*Set problem*. Copy each line of the material below that includes the string "script".

----------

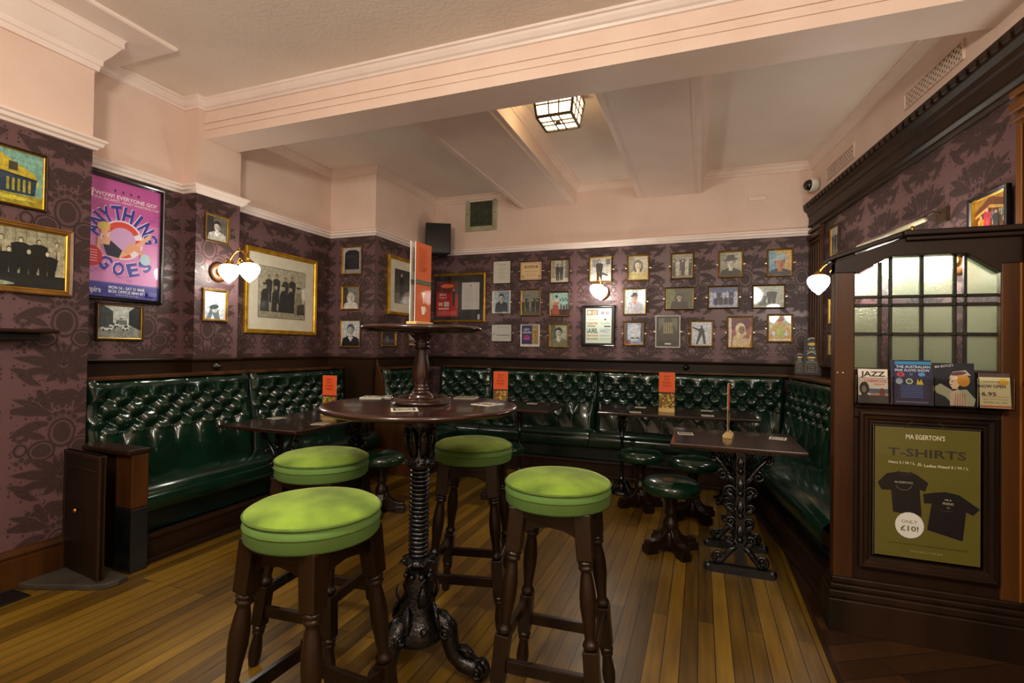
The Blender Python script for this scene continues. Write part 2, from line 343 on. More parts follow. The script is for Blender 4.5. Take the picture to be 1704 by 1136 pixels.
# ------------------------------------------------------------------ flat printed artwork (colours belong to the print)
_tc = {}
def textgeo(t, bold=.0):
    k = (t, bold)
    if k not in _tc:
        c = bpy.data.curves.new('tmp', 'FONT'); c.body = t; c.size = 1; c.offset = bold; c.resolution_u = 2
        o = bpy.data.objects.new('tmp', c); COL.objects.link(o)
        dg = bpy.context.evaluated_depsgraph_get(); me = bpy.data.meshes.new_from_object(o.evaluated_get(dg))
        vs = [(v.co.x, v.co.y) for v in me.vertices]; fs = [tuple(p.vertices) for p in me.polygons]
        bpy.data.objects.remove(o); bpy.data.curves.remove(c); bpy.data.meshes.remove(me)
        x0 = min(v[0] for v in vs); x1 = max(v[0] for v in vs)
        vs = [((x-x0)/(x1-x0)-.5, y) for x, y in vs]
        _tc[k] = (vs, fs, x1-x0)
    return _tc[k]
def art(name, w, h, shapes, parent, loc=(0, 0, 0), mat='print', eul=None, step=.00008):
    V = []; F = []; C = []
    def put(vs, fs, col, k):
        n = len(V); y = -k*step
        V.extend((x, y, z) for x, z in vs)
        for f in fs: F.append([n+i for i in f]); C.append((col, len(f)))
    for k, s in enumerate(shapes):
        t = s[0]
        if t == 'r':
            x0, y0, x1, y1 = [(s[1]-.5)*w, (s[2]-.5)*h, (s[3]-.5)*w, (s[4]-.5)*h]
            put([(x0, y0), (x1, y0), (x1, y1), (x0, y1)], [(0, 1, 2, 3)], hx(s[5]), k)
        elif t == 'e':
            cx, cy, rx, ry = (s[1]-.5)*w, (s[2]-.5)*h, s[3]*w, s[4]*h; a0 = rad(s[6]) if len(s) > 6 else 0
            n = 20; q = []
            for i in range(n):
                a = 2*PI*i/n; x, y = rx*math.cos(a), ry*math.sin(a); q.append((cx+x*math.cos(a0)-y*math.sin(a0), cy+x*math.sin(a0)+y*math.cos(a0)))
            put(q, [tuple(range(n))], hx(s[5]), k)
        elif t == 'p':
            q = [((x-.5)*w, (y-.5)*h) for x, y in s[1]]
            ar = sum(q[i-1][0]*q[i][1]-q[i][0]*q[i-1][1] for i in range(len(q)))
            if ar < 0: q = q[::-1]
            put(q, [tuple(range(len(q)))], hx(s[2]), k)
        elif t == 'a':                                # ring arc: cx,cy,r,width,a0,a1,col  (r in widths)
            cx, cy = (s[1]-.5)*w, (s[2]-.5)*h; n = 24; q = []; fs = []
            for i in range(n+1):
                a = rad(s[5]+(s[6]-s[5])*i/n)
                for rr in (s[3]-s[4]/2, s[3]+s[4]/2): q.append((cx+rr*w*math.cos(a), cy+rr*w*math.sin(a)))
            for i in range(n): fs.append((2*i, 2*i+1, 2*i+3, 2*i+2))
            put(q, fs, hx(s[7]), k)
        elif t == 't':                                # text: string,cx,cy,height,maxwidth,col,rot,bold
            vs, fs, tw = textgeo(s[1], s[8] if len(s) > 8 else .0); hh = s[4]*h; ww = s[5]*w if s[5] else tw*hh
            a = rad(s[7]) if len(s) > 7 else 0; q = []
            for x, y in vs:
                X, Y = x*ww, (y-.36)*hh*1.36; q.append(((s[2]-.5)*w+X*math.cos(a)-Y*math.sin(a), (s[3]-.5)*h+X*math.sin(a)+Y*math.cos(a)))
            put(q, fs, hx(s[6]), k)
    me = bpy.data.meshes.new(name); me.from_pydata(V, [], F); me.materials.append(M[mat])
    ca = me.color_attributes.new('Col', 'FLOAT_COLOR', 'CORNER'); flat = []
    for c, n in C: flat += [c[0], c[1], c[2], 1]*n
    ca.data.foreach_set('color', flat); me.update()
    o = bpy.data.objects.new(name, me); COL.objects.link(o); o.parent = parent; o.location = loc
    if eul: o.rotation_euler = eul
    return o
def portrait(bg, skin, hair, cloth, hat=None, bg2=None, cx=.5, cy=.56, s=1.0, dark='4a4038', collar=None, longhair=False, border=None):
    a = [('r', 0, 0, 1, 1, bg)]
    if bg2: a += [('p', [(.0, 0), (.45, 0), (.3, 1), (0, 1)], bg2)]
    a += [('p', [(max(0, cx-.48*s), 0), (min(1, cx+.48*s), 0), (min(1, cx+.42*s), cy-.30*s), (cx+.14*s, cy-.2*s), (cx-.14*s, cy-.2*s), (max(0, cx-.4*s), cy-.3*s)], cloth)]
    if longhair: a += [('e', cx, cy-.03*s, .25*s, .27*s, hair)]
    a += [('p', [(cx-.08*s, cy-.3*s), (cx+.08*s, cy-.3*s), (cx+.08*s, cy-.1*s), (cx-.08*s, cy-.1*s)], skin)]
    if collar: a += [('p', [(cx-.16*s, cy-.22*s), (cx, cy-.42*s), (cx+.16*s, cy-.22*s), (cx, cy-.27*s)], collar)]
    a += [('e', cx, cy+.05*s, .19*s, .2*s, hair), ('e', cx, cy, .155*s, .185*s, skin)]
    a += [('p', [(cx+.02*s, cy+.15*s), (cx+.12*s, cy+.10*s), (cx+.15*s, cy), (cx+.11*s, cy-.13*s), (cx+.03*s, cy-.175*s), (cx+.055*s, cy-.02*s)], '%02x%02x%02x' % tuple(int(int(skin[i:i+2], 16)*.74) for i in (0, 2, 4)))]
    a += [('p', [(cx-.15*s, cy+.09*s), (cx-.05*s, cy+.13*s), (cx+.08*s, cy+.11*s), (cx+.15*s, cy+.05*s), (cx+.12*s, cy+.2*s), (cx-.1*s, cy+.2*s)], hair)]
    for q in (-1, 1): a += [('r', cx+q*.065*s-.03*s, cy+.045*s, cx+q*.065*s+.03*s, cy+.057*s, dark), ('e', cx+q*.065*s, cy+.018*s, .022*s, .011*s, dark)]
    a += [('p', [(cx-.01*s, cy+.02*s), (cx+.03*s, cy-.055*s), (cx-.015*s, cy-.055*s)], dark), ('e', cx, cy-.095*s, .05*s, .014*s, dark)]
    if hat: a += [('e', cx, cy+.12*s, .31*s, .05*s, hat, 8), ('p', [(cx-.19*s, cy+.12*s), (cx+.19*s, cy+.14*s), (cx+.15*s, cy+.3*s), (cx-.13*s, cy+.29*s)], hat)]
    if border: a += [('r', 0, 0, .03, 1, border), ('r', .97, 0, 1, 1, border), ('r', 0, 0, 1, .03, border), ('r', 0, .97, 1, 1, border)]
    return a
def figure(x, y, h, skin, cloth, hair, legs=None, wide=.16, asp=.8):    # standing figure, foot at y
    legs = legs or cloth; w = wide*h
    return [('p', [(x-w*.7, y), (x-w*.1, y), (x, y+.45*h), (x+w*.1, y), (x+w*.7, y), (x+w*.75, y+.5*h), (x-w*.75, y+.5*h)], legs),
            ('p', [(x-w*.8, y+.42*h), (x+w*.8, y+.42*h), (x+w, y+.76*h), (x+w*.4, y+.82*h), (x-w*.4, y+.82*h), (x-w, y+.76*h)], cloth),
            ('p', [(x-.02*h/asp, y+.45*h), (x+.02*h/asp, y+.45*h), (x, y+.8*h)], legs if legs != cloth else hair),
            ('e', x, y+.9*h, .062*h/asp, .085*h, hair), ('e', x, y+.885*h, .048*h/asp, .068*h, skin), ('e', x+.015*h/asp, y+.87*h, .02*h/asp, .03*h, hair if h > 2 else skin)]
def crowd(bg, rows, skin='b8b0a0', cloth='201c1a', fl='6a6458', seed=1, lights=None, asp=.8):
    r = random.Random(seed); a = [('r', 0, 0, 1, 1, bg), ('r', 0, 0, 1, .16, fl)]
    for y, n, h in rows:
        for i in range(n):
            c = cloth if not lights or r.random() > lights[1] else lights[0]
            a += figure((i+.5+r.uniform(-.12, .12))/n, y+r.uniform(-.01, .01), h*r.uniform(.93, 1.05), skin, c, '2a2420', wide=.42/n/h, asp=asp)
    return a

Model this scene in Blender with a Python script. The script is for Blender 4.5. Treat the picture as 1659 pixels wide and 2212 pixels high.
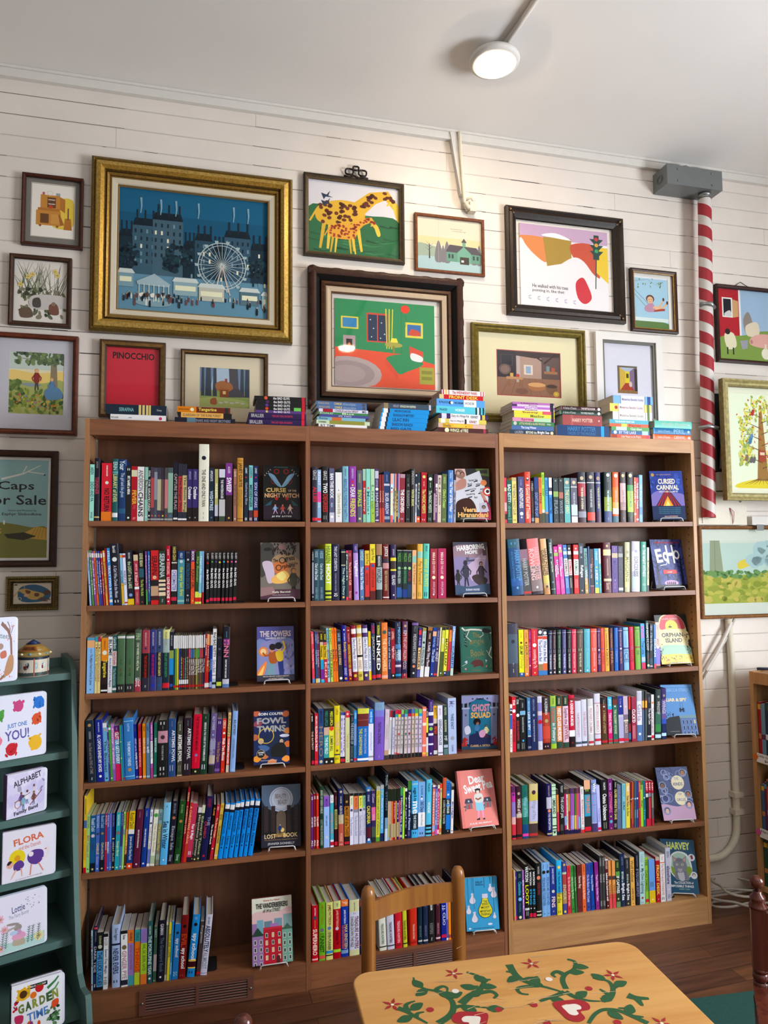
import bpy, math, random
from mathutils import Vector, Matrix
for o in list(bpy.data.objects): bpy.data.objects.remove(o)
SC=bpy.context.scene; COL=SC.collection
R=math.radians
CAMD=[[-0.48249, -2.74087, 1.60035], [0.281318, 0.067681, -0.008668], 1533.97]
# ---------------- camera, world, daylight, exposure
def make_camera():
    c,(yaw,pit,rol),f=CAMD
    cy,sy,cp,sp,cr,sr=math.cos(yaw),math.sin(yaw),math.cos(pit),math.sin(pit),math.cos(rol),math.sin(rol)
    fw=Vector((sy*cp,cy*cp,sp)); rt=Vector((cy,-sy,0)); up=rt.cross(fw)
    r2=rt*cr+up*sr; u2=-rt*sr+up*cr
    cam=bpy.data.cameras.new('camera'); o=bpy.data.objects.new('camera',cam); COL.objects.link(o)
    o.matrix_world=Matrix(((r2.x,u2.x,-fw.x,c[0]),(r2.y,u2.y,-fw.y,c[1]),(r2.z,u2.z,-fw.z,c[2]),(0,0,0,1)))
    cam.sensor_fit='VERTICAL'; cam.sensor_height=36.0; cam.lens=f*36.0/2212.0
    cam.clip_start=.05; cam.clip_end=60
    SC.camera=o
make_camera()
SC.view_settings.view_transform='Standard'; SC.view_settings.look='None'
SC.view_settings.gamma=1.0; SC.view_settings.use_curve_mapping=False
SC.view_settings.exposure=0.30
W=bpy.data.worlds.new('world'); SC.world=W; W.use_nodes=True
W.node_tree.nodes['Background'].inputs[0].default_value=(.62,.75,1,1); W.node_tree.nodes['Background'].inputs[1].default_value=.3
def area(name,loc,rot,sx,sz,power,col):
    l=bpy.data.lights.new(name,'AREA'); l.shape='RECTANGLE'; l.size=sx; l.size_y=sz; l.energy=power; l.color=col
    o=bpy.data.objects.new(name,l); COL.objects.link(o); o.location=loc; o.rotation_euler=rot
# daylight entering by the windows behind and to the right of the camera (room shell below has the openings)
area('window_daylight',(1.7,-5.14,1.75),(R(90),0,0),1.5,1.7,14,(.87,.92,1))
area('window_daylight',(-1.2,-5.14,1.75),(R(90),0,0),1.5,1.7,7,(.87,.92,1))
area('window_daylight',(3.54,-2.6,1.75),(R(90),0,R(90)),1.7,1.7,250,(.88,.93,1))
LAMP=110.0; LAMPCOL=(1,.80,.58)

# ---------------- helpers
def hx(s):
    if len(s)==3: s=''.join(k*2 for k in s)
    v=[int(s[i:i+2],16)/255 for i in (0,2,4)]
    return tuple((a/12.92 if a<=.04045 else ((a+.055)/1.055)**2.4) for a in v)
def nodes(name):
    m=bpy.data.materials.new(name); m.use_nodes=True; nt=m.node_tree; b=nt.nodes['Principled BSDF']; return m,nt,b
def N(nt,t,**k):
    n=nt.nodes.new(t)
    for a,v in k.items(): setattr(n,a,v)
    return n
def attr_mat(name,rough=.5,metal=0,spec=.5,noise=0,coat=0,bump=0,deep=0):
    m,nt,b=nodes(name); a=N(nt,'ShaderNodeAttribute'); a.attribute_name='Col'
    b.inputs['Roughness'].default_value=rough; b.inputs['Metallic'].default_value=metal
    b.inputs['Specular IOR Level'].default_value=spec; b.inputs['Coat Weight'].default_value=coat
    src=a.outputs['Color']
    if deep:                                                     # dense printing ink: deeper and more saturated
        gm=N(nt,'ShaderNodeGamma'); gm.inputs[1].default_value=deep; nt.links.new(src,gm.inputs[0]); hs=N(nt,'ShaderNodeHueSaturation'); hs.inputs['Saturation'].default_value=1.02; nt.links.new(gm.outputs[0],hs.inputs['Color']); src=hs.outputs[0]
    if noise:
        tc=N(nt,'ShaderNodeTexCoord'); t=N(nt,'ShaderNodeTexNoise'); t.inputs['Scale'].default_value=noise; t.inputs['Detail'].default_value=5
        nt.links.new(tc.outputs['Object'],t.inputs['Vector'])
        r=N(nt,'ShaderNodeMapRange'); r.inputs[1].default_value=.3; r.inputs[2].default_value=.7; r.inputs[3].default_value=.62; r.inputs[4].default_value=1.15
        nt.links.new(t.outputs['Fac'],r.inputs[0])
        mx=N(nt,'ShaderNodeMix',data_type='RGBA',blend_type='MULTIPLY'); mx.inputs[0].default_value=1
        nt.links.new(src,mx.inputs[6]); nt.links.new(r.outputs[0],mx.inputs[7]); src=mx.outputs[2]
        if bump:
            bp=N(nt,'ShaderNodeBump'); bp.inputs['Strength'].default_value=bump; bp.inputs['Distance'].default_value=.002
            nt.links.new(t.outputs['Fac'],bp.inputs['Height']); nt.links.new(bp.outputs[0],b.inputs['Normal'])
    nt.links.new(src,b.inputs['Base Color'])
    return m
def wood(name,c1,c2,rough=.45,axis='x',scale=1.0,spec=.4):
    m,nt,b=nodes(name); tc=N(nt,'ShaderNodeTexCoord'); mp=N(nt,'ShaderNodeMapping')
    s={'x':(1.5,22,22),'z':(22,22,1.5),'y':(22,1.5,22)}[axis]; mp.inputs['Scale'].default_value=[v*scale for v in s]
    nt.links.new(tc.outputs['Object'],mp.inputs[0]); t=N(nt,'ShaderNodeTexNoise'); t.inputs['Scale'].default_value=2.2; t.inputs['Detail'].default_value=6; t.inputs['Distortion'].default_value=.6
    nt.links.new(mp.outputs[0],t.inputs['Vector']); cr=N(nt,'ShaderNodeValToRGB'); cr.color_ramp.elements[0].position=.3; cr.color_ramp.elements[1].position=.72
    cr.color_ramp.elements[0].color=(*hx(c1),1); cr.color_ramp.elements[1].color=(*hx(c2),1)
    nt.links.new(t.outputs['Fac'],cr.inputs[0]); nt.links.new(cr.outputs[0],b.inputs['Base Color'])
    b.inputs['Roughness'].default_value=rough; b.inputs['Specular IOR Level'].default_value=spec
    bp=N(nt,'ShaderNodeBump'); bp.inputs['Strength'].default_value=.08; bp.inputs['Distance'].default_value=.002
    nt.links.new(t.outputs['Fac'],bp.inputs['Height']); nt.links.new(bp.outputs[0],b.inputs['Normal'])
    return m
def plain(name,c,rough=.5,metal=0,spec=.5,noise=40,amt=.06):
    m,nt,b=nodes(name); tc=N(nt,'ShaderNodeTexCoord'); t=N(nt,'ShaderNodeTexNoise'); t.inputs['Scale'].default_value=noise; t.inputs['Detail'].default_value=4
    nt.links.new(tc.outputs['Object'],t.inputs['Vector']); cr=N(nt,'ShaderNodeValToRGB'); c=hx(c)
    cr.color_ramp.elements[0].color=(*[v*(1-amt) for v in c],1); cr.color_ramp.elements[1].color=(*[min(1,v*(1+amt)) for v in c],1)
    nt.links.new(t.outputs['Fac'],cr.inputs[0]); nt.links.new(cr.outputs[0],b.inputs['Base Color'])
    b.inputs['Roughness'].default_value=rough; b.inputs['Metallic'].default_value=metal; b.inputs['Specular IOR Level'].default_value=spec
    return m
def pages_mat():
    m,nt,b=nodes('paper_pages'); tc=N(nt,'ShaderNodeTexCoord'); w=N(nt,'ShaderNodeTexWave'); w.inputs['Scale'].default_value=260; w.inputs['Distortion'].default_value=1.5
    nt.links.new(tc.outputs['Object'],w.inputs['Vector']); cr=N(nt,'ShaderNodeValToRGB'); cr.color_ramp.elements[0].color=(*hx('a39a8d'),1); cr.color_ramp.elements[1].color=(*hx('d2cabc'),1)
    nt.links.new(w.outputs['Fac'],cr.inputs[0]); nt.links.new(cr.outputs[0],b.inputs['Base Color']); b.inputs['Roughness'].default_value=.9
    return m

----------

*Output below*.
The Blender Python script for this scene continues. Write part 2, from line 343 on. More parts follow. The script is for Blender 4.5. Take the picture to be 1704 by 1136 pixels.
Model this scene in Blender with a Python script. The script is for Blender 4.5. Treat the picture as 1659 pixels wide and 2212 pixels high.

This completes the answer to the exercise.